In 2007, she co-directed the animated film adaptation with Vincent Paronnaud. Persepolis won the Jury Prize at the Cannes Film Festival and earned an Oscar nomination for Best Animated Feature, making Satrapi the first woman ever nominated in that category. “Even if this film is universal, I want to dedicate this prize to all Iranians,” she said at the time, as France 24 reported.

A Multifaceted Career

Satrapi’s creative range extended well beyond Persepolis. She co-directed Chicken with Plums (2011), directed the comedy horror The Voices (2014) starring Ryan Reynolds, and helmed Radioactive (2019), a biopic of Marie Curie starring Rosamund Pike.

In 2024, she returned to comics with Woman, Life, Freedom, a collaborative graphic work bringing together 17 Iranian and international comic artists.

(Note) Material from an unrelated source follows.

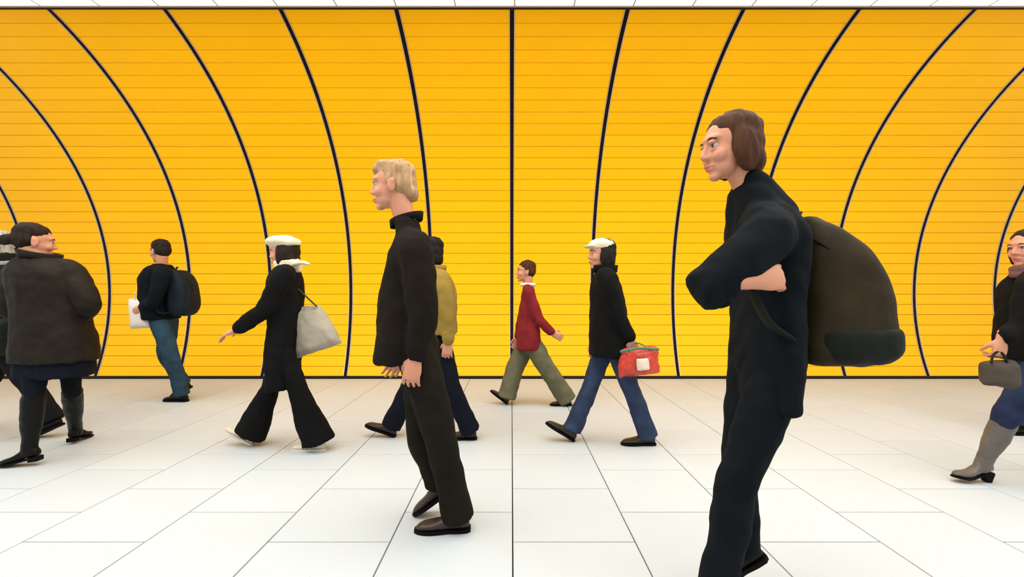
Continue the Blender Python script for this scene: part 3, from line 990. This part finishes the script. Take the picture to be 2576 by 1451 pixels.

The book examined the protest movement that erupted after the 2022 death of Mahsa Amini, a 22-year-old Kurdish-Iranian woman who died in custody. “The only thing I can do is cultural work,” Satrapi said of the project. “This book is a message to the Iranian people to say, listen, you are not alone.”

Political Activism and Controversy

Throughout her career, Satrapi was a vocal critic of Iran’s theocratic regime and a staunch advocate for women’s rights. She was a prominent supporter of the Woman, Life, Freedom movement and participated in protests in Paris following Mahsa Amini’s death.

In January 2025, she made headlines by refusing the French Legion of Honour, France’s highest civilian award. She accused the French government of hypocrisy in its dealings with Iran, particularly regarding visa refusals for Iranian dissidents and artists. “I can’t ignore what I see as a hypocritical attitude towards Iran, which forged the other part of my identity,” she wrote, while clarifying that “the refusal of the Legion of Honour is in no way an action or a thought against France. On the contrary, I deeply love this country which is mine.”

An Outpouring of Tributes

French President Emmanuel Macron paid tribute, calling Satrapi “a great artist who turned her Iranian childhood into a universal tale.” Yaël Braun-Pivet, president of the French National Assembly, wrote that Satrapi “had turned her work into an act of freedom.”

Thierry Fremaux, director of the Cannes Film Festival, told AFP: “Marjane was an extraordinary artist and a charming woman who embodied the joy of creation and the sorrow of exile and painful memories.”

The foundation of Narges Mohammadi, the jailed Iranian Nobel Peace Prize winner, praised Satrapi as “a fearless voice for feminism, human rights, and freedom.”

Legacy

After her husband’s death, Satrapi founded the Mattias and Marjane Ripa-Satrapi Cinema Foundation to support foreign students studying filmmaking in Paris. Sociologist Azadeh Kian, a longtime friend, told franceinfo that Satrapi had said: “I’m stopping the fight and I want to leave.”

Satrapi’s work — particularly Persepolis — will endure as a cultural bridge between Iran and the West, a testament to the power of art to bear witness, resist oppression, and humanize those caught between worlds. As she once said: “Drawing — it’s the first language of human beings, before writing, before even talking, before words.”